15. Right to Enter Premises
15.1 In the circumstances referred to in clauses 6, 7, or 14, the Customer:
(a) authorizes the Company, its agents, or representatives to enter, at all reasonable times and
in accordance with applicable laws, any premises where the Goods or Hired Goods are located
to collect them, without being guilty of trespass; and
(b) assigns to the Company all the Customer’s rights to enter and remain on such premises until
all Goods or Hired Goods have been collected.
16. Force Majeure
16.1 The Company will not be liable for any breach of contract due to any matter or thing
beyond the Company’s control, including but not limited to transport stoppages, transport
breakdown, fire, flood, earthquake, acts of God, strikes, lock-outs, work stoppages, wars, riots
or civil commotion, intervention of public authority, explosion, or accident.
17. Waiver of Breach
17.1 No failure by the Company to insist on strict performance of any of these Terms is a waiver
of any right or remedy which the Company may have, and is not a waiver of any subsequent
breach or default by the Customer.
18. No Assignment
18.1 Neither the Contract nor any rights under the Contract may be assigned by the Customer
without the prior written consent of the Company, which is at the Company’s absolute discretion.
19. Severability
19.1 If any provision contained in these Terms is held by a court to be unlawful, invalid, or
unenforceable, the validity and enforceability of the remaining provisions are not affected.
20. Governing Law
20.1 These Terms and the Contract, including any non-contractual disputes arising out of or in
connection with them, shall be governed by the law of Queensland, and the parties submit to
the non-exclusive jurisdiction of the courts of Queensland.
21. Travel
21.1 If any travel is required for the works herein or for the Goods or Hired Goods supplied
under the Contract, and provision of such travel is by the Company, such travel shall be invoiced
to the Customer at the discretion of the Company. Travel included in quotation documents from
the Company will be amended to actual cost and billed on final invoices.
21.2 Where travel arrangements are made by the Customer, for and on behalf of the Company,
such travel is deemed part of the Contract and is not billable back to the Company. This travel
will be deemed necessary for the provision of services by the Company for the Customer.
Provision of travel by the Customer for the Company must comply with clause 21.3.

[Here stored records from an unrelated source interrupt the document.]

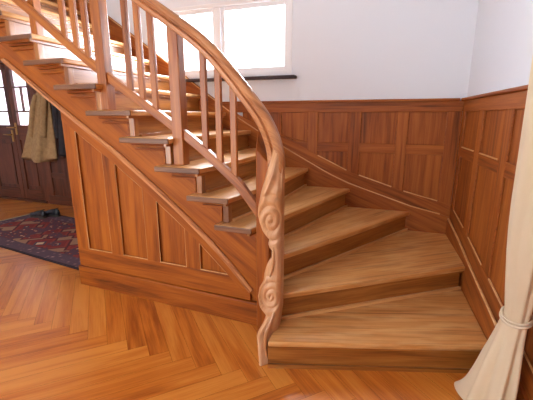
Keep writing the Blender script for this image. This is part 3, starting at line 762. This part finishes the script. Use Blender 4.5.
# ------------------------------------------------------------------ curtain
ct = thing('curtain', 'cream floor length curtain gathered by a cord tieback at the right wall', 'curtain', (.5, 1.55, 0))
KX = [(0, .475), (.15, .492), (.35, .512), (.54, .528), (.8, .515), (1.2, .508), (2.6, .500)]
KY = [(0, 1.60), (.2, 1.575), (.54, 1.56), (1.2, 1.51), (2.6, 1.47)]
KA = [(0, .100), (.04, .080), (.12, .072), (.3, .062), (.47, .045), (.54, .038), (.62, .046), (.9, .060), (1.5, .066), (2.6, .068)]
KB = [(0, .17), (.2, .13), (.45, .085), (.54, .075), (.64, .09), (1.0, .15), (2.6, .20)]
rings = []; n = 180
for i in range(110):
    z = .004 + 2.6 * (i / 109) ** 1.15; ring = []
    cx, cy, a_, b_ = interp(KX, z), interp(KY, z), interp(KA, z), interp(KB, z)
    amp = interp([(0, .34), (.08, .26), (.3, .20), (.54, .06), (.7, .10), (1.3, .15), (2.6, .17)], z)
    for q in range(n):
        a = 2 * pi * q / n
        k = 1 + amp * (.7 * sin(6 * a + .5 * sin(2.2 * z) + .4) + .25 * sin(11 * a + 1.3 + .8 * z) + .4 * sin(4 * a + 1.6 * z))
        x = cx + a_ * cos(a) * k; y = cy + b_ * sin(a) * k
        lift = 0
        if z < .1: lift = .01 * (1 + sin(7 * a)) * (1 - z / .1)
        x = min(x, wx(y) - .028 - .004 * sin(9 * a)); ring.append((x, y, z + lift))
    rings.append(ring)
bm = BM(); loft(bm, rings, caps=False); cu = obj('cloth', bm, 'curtain', ct, smooth=True)
bm = BM()  # unseen wall added behind the camera to cut the ambient light
for dz, rr in ((.0, .006), (.014, .005)):
    pts = []
    for q in range(49):
        a = 2 * pi * q / 48; z = .535 + dz + .015 * sin(a + 2.0)
        pts.append(Vector((interp(KX, z) + (.038 * 1.12 + .004) * cos(a), interp(KY, z) + (.075 * 1.12 + .004) * sin(a), z)))
    tube(bm, pts, rr, 8)
obj('tieback', bm, 'cord', ct, smooth=True)
reloc(ct)

# ------------------------------------------------------------------ light: overcast daylight from outside
wd = bpy.data.worlds.new('daylight'); S.world = wd; wd.use_nodes = True
bg = wd.node_tree.nodes['Background']; bg.inputs[0].default_value = (.975, .985, 1, 1); bg.inputs[1].default_value = 3.0
def area(name, loc, target, sx, sy, power, col):
    l = bpy.data.lights.new(name, 'AREA'); l.shape = 'RECTANGLE'; l.size = sx; l.size_y = sy; l.energy = power; l.color = col
    o = bpy.data.objects.new(name, l); C.objects.link(o); o.location = loc
    o.rotation_euler = (Vector(target) - Vector(loc)).to_track_quat('-Z', 'Y').to_euler(); return o
area('window_daylight', (-1.3, YW + .95, 2.3), (-1.3, 1.5, 1.6), 3.2, 1.8, 420, (.95, .98, 1))

# ------------------------------------------------------------------ camera
cam = bpy.data.cameras.new('camera'); co = bpy.data.objects.new('camera', cam); C.objects.link(co); S.camera = co
cam.sensor_width = 36; cam.lens = 352.4 / 533 * 36; cam.clip_start = .05
co.location = (0, 0, 1.3364); co.rotation_euler = (pi / 2 - .2329, 0, .3423)
S.view_settings.view_transform = 'Standard'; S.view_settings.look = 'None'; S.view_settings.gamma = 1; S.view_settings.exposure = 1.1
S.view_settings.use_curve_mapping = False
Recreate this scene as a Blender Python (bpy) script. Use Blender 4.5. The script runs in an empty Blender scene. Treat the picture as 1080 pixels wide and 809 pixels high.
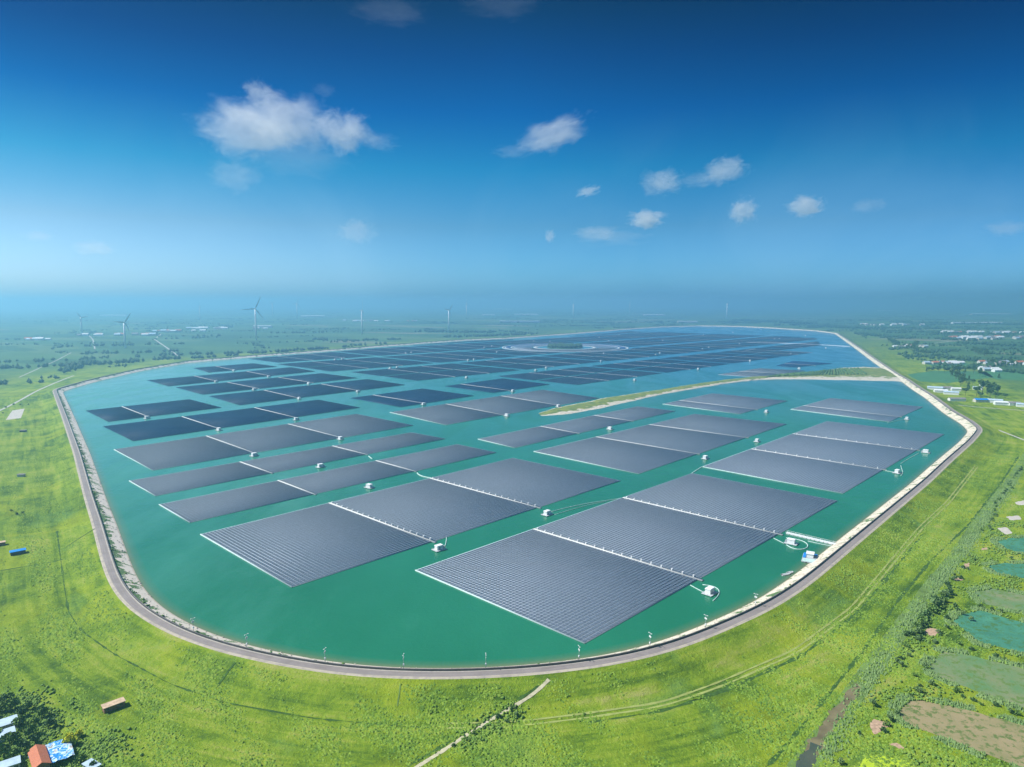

21.3 Where the Customer or the Customer’s third-party representative arranges travel for the
Company, and the travel exceeds 6 hours in duration with duties to be performed within 18
hours of arrival at the service location, such travel must be booked in Premium Economy or a
higher class. If the travel does not meet this standard, the Company may, at its discretion,
upgrade the booking to Premium Economy or higher, with any additional costs invoiced to the
Customer on the final invoice. The Company may waive this requirement in writing at its
discretion.
22. Consumer Guarantees
22.1 If the Customer is a consumer as defined by the Australian Consumer Law, nothing in
these Terms excludes, restricts, or modifies any consumer guarantees or remedies available
under the Competition and Consumer Act 2010 (Cth).
23. Terms
23.1 By conducting in business with Point Source Solutions, the Customer or Hirer agrees to be bound by these Terms and Conditions.